For most of our farming lives, my husband Dan and I grew for a CSA, first our own and later a cooperative venture with seven other growers. This year, we turned the tables and became CSA members.
Dan and I spent the summer in Petoskey, Michigan, without access to a vegetable garden of our own for the first time in 30 years. So we joined Providence Farm, owned by Ryan and Andrea Romeyn. All summer, I made a conscious effort to think like a regular CSA customer, not like a farmer, and to analyze what I liked or did not like about the experience.
Overall, belonging to Providence Farm CSA was a completely satisfying and delightful experience. We had absolutely no complaints. Here’s what we liked so much about being on the other side of the CSA relationship.

  • Quality. First and foremost was produce quality. Every single item we received was perfect — picked at the right time, clean, packaged appropriately. The food was delicious, and it felt luxurious to have such superb food for so little effort.
  • Quantity and variety. We never received too much of anything. If we got a bunch of collard greens or beets, for example, it was one bunch, enough for one or two meals. Salad mix was in large enough bags to serve at almost every meal. Every week’s share had a good variety of vegetables so we didn’t get bored. I had the strong sense that the shares were designed each week by people who cook for their own family and understood on a deep level what people can and want to eat.
  • Convenience. Providence Farm makes it easy to be a part of their CSA. First, they have user-friendly software from Farmigo that allows customers to sign up, make changes, pay bills, etc. online. Second, they have multiple pickup options. We initially signed up to pick up at the farm, but after our first trip realized we didn’t want to drive that far every week. So we went online and switched our pickup to the natural foods store a few blocks away.
  • Flexibility. Northern Michigan is a vacation destination, so many potential CSA members are there for only a few months. Providence Farm lets members start and leave the CSA whenever they want. We were there for only 11 weeks of the 24-week season, but the farm welcomed our membership all the same.
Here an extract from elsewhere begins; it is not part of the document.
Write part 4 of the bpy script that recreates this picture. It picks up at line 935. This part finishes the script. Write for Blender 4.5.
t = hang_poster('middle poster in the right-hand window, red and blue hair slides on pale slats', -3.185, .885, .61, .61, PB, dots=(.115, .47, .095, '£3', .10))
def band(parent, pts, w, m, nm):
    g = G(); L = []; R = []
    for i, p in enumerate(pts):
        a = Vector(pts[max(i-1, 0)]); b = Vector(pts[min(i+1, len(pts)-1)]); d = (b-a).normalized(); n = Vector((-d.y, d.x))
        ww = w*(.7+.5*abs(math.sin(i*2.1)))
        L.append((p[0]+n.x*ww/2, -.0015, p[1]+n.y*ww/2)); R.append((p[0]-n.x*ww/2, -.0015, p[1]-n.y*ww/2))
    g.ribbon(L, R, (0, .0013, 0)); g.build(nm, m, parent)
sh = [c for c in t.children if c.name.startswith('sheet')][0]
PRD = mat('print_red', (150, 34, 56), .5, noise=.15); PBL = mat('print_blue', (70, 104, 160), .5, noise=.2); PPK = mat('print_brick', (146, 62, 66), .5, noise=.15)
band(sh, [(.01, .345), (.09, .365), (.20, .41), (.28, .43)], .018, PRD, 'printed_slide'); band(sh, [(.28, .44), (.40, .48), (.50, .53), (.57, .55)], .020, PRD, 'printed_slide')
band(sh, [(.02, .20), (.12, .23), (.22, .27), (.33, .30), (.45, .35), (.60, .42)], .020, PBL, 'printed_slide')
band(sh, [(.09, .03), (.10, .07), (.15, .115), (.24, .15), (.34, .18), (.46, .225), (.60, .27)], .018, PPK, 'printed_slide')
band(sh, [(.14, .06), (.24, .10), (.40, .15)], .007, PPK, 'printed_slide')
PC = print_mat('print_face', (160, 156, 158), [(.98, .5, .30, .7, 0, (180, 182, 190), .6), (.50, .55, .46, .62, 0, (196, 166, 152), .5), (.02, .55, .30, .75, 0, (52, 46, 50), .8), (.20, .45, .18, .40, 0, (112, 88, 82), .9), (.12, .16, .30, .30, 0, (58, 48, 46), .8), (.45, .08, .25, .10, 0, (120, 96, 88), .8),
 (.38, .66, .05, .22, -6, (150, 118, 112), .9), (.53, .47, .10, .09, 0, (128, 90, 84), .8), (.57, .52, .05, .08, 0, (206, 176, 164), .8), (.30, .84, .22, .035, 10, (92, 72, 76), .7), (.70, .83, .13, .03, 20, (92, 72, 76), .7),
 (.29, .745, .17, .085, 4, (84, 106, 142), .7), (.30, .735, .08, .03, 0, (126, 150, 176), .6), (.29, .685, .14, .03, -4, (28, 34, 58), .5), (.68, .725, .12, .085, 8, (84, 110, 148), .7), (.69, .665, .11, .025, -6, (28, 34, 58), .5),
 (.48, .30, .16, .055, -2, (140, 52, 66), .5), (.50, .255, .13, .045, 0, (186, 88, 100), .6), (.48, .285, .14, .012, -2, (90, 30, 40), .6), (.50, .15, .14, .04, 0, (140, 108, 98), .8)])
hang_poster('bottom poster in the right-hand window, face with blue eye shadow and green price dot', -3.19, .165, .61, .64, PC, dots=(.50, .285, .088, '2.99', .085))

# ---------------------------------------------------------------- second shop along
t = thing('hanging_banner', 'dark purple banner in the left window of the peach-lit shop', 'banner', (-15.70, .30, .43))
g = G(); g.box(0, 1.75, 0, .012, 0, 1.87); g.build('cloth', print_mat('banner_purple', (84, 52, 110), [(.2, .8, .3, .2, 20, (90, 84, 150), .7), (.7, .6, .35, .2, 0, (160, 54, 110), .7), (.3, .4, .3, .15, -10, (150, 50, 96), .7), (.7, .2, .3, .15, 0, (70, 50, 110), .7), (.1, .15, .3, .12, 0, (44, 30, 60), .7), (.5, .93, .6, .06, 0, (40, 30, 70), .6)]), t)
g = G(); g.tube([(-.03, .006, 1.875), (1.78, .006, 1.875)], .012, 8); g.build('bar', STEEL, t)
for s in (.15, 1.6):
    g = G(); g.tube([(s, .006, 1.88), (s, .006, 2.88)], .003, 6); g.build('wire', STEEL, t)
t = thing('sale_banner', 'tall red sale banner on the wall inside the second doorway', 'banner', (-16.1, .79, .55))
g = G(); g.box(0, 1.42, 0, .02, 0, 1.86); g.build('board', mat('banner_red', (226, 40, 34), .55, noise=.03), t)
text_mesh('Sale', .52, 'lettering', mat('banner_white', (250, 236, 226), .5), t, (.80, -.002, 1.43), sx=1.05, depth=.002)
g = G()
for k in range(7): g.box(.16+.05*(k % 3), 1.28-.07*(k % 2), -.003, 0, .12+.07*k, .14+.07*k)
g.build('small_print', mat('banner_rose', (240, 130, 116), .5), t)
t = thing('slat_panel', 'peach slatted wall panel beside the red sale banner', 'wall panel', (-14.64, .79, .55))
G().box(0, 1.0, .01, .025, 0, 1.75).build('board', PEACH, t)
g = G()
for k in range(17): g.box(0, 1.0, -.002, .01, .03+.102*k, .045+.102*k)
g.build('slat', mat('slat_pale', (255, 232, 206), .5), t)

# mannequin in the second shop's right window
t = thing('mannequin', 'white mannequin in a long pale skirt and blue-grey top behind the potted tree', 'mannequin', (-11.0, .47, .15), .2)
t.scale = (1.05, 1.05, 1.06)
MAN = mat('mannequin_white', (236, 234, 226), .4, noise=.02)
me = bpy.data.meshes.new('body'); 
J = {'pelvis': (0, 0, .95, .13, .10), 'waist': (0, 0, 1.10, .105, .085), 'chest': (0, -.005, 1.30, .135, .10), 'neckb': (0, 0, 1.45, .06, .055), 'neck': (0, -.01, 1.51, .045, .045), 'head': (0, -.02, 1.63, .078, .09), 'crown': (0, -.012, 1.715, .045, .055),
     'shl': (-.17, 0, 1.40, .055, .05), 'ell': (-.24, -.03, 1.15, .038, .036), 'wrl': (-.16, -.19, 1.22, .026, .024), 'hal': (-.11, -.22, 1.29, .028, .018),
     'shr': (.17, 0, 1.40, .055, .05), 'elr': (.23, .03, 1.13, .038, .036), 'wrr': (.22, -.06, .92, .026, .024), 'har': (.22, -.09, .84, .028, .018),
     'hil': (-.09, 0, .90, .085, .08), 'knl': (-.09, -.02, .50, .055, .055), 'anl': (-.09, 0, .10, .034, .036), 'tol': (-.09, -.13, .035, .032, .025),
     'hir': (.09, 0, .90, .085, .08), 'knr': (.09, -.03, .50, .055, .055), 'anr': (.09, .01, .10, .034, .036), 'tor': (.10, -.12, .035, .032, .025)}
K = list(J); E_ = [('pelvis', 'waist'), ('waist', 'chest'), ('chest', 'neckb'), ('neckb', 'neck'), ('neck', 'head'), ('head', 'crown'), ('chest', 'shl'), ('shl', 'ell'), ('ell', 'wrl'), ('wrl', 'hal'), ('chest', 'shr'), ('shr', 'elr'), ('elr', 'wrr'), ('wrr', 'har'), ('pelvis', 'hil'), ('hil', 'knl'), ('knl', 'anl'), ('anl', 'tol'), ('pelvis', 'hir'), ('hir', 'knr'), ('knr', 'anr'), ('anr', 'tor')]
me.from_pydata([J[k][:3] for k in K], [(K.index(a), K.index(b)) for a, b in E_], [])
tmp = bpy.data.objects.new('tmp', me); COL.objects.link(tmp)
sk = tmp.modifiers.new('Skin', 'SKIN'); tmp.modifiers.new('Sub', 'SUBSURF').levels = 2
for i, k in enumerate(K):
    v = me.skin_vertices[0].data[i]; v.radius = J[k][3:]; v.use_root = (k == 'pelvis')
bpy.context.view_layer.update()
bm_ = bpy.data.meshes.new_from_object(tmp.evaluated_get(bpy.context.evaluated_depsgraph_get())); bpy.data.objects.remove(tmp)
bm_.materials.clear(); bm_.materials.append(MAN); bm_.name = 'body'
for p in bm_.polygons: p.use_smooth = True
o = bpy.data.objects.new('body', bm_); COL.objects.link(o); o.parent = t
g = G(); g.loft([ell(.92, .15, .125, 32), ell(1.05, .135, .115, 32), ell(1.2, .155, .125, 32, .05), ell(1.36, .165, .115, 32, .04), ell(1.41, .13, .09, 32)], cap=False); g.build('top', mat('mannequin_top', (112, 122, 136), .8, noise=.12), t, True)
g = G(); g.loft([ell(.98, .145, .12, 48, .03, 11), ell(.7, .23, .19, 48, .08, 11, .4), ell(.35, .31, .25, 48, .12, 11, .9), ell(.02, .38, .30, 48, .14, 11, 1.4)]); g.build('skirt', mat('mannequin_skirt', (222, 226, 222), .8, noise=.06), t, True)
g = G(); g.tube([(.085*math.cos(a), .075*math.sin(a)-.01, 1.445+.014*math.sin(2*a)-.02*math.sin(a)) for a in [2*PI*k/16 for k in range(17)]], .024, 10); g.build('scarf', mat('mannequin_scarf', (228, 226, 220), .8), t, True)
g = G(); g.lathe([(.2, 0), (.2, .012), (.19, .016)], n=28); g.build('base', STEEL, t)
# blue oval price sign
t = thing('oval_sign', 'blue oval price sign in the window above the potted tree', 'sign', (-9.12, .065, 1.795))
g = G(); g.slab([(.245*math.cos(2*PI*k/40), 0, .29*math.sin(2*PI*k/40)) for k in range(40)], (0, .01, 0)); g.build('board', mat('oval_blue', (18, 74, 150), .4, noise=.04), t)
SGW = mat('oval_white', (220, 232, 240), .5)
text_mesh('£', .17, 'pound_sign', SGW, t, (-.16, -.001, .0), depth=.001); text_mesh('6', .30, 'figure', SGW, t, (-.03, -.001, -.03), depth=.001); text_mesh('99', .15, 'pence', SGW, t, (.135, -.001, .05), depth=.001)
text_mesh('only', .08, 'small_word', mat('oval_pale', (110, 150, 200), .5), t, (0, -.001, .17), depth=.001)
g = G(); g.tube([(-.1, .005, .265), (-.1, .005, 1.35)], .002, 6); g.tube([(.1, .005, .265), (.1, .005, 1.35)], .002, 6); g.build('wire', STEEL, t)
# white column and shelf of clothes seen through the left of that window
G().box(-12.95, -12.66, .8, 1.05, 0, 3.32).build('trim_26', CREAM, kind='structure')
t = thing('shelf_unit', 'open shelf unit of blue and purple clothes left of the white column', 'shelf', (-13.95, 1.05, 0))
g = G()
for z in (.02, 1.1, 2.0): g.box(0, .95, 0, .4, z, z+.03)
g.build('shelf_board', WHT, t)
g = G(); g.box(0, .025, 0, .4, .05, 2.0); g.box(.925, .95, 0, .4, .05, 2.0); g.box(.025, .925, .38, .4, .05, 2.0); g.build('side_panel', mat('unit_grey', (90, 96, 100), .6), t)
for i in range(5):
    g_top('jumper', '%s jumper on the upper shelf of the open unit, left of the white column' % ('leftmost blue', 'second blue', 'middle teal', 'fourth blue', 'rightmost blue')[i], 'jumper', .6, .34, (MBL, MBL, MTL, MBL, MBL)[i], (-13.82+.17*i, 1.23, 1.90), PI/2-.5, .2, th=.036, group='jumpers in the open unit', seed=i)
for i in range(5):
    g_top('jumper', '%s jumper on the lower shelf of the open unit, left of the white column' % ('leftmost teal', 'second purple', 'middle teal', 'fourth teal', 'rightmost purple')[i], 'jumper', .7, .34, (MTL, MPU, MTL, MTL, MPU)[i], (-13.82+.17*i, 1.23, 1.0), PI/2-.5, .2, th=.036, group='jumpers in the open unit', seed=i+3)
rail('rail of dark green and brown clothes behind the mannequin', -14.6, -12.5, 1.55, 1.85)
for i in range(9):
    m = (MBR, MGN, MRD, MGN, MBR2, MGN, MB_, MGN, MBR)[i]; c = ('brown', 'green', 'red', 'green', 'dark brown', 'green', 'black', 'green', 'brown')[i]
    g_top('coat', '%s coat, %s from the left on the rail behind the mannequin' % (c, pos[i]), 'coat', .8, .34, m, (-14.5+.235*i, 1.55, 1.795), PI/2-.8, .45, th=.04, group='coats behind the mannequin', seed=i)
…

This may be hard on the farmers from a planning perspective, but speaking strictly as a member, it removes one of the biggest obstacles to joining a CSA.
  • Communication. Andrea maintains great communication with CSA members. She sends out an email at the start of each week announcing what will be in the share — a huge help to people who want to plan their meals and shop for other food when picking up their veggies. She also does a fun, relationship-building e-newsletter with photos of the farm, family, workers, animals, produce, plus links to food articles and recipes.
  • Positive energy. Everyone connected with the farm seems happy with their work. Ryan and Andrea end every email and newsletter with some statement of how fortunate they feel to be growing nutritious food for their community; for example: “Thanks so much for your continuing support and care for our family and farm. Your participation makes a hard job enjoyable and totally worth it!

In truth, we the members are the ones who are fortunate. We are grateful for Ryan, Andrea, and CSA farmers everywhere who work so tirelessly to provide flavor, health, and community.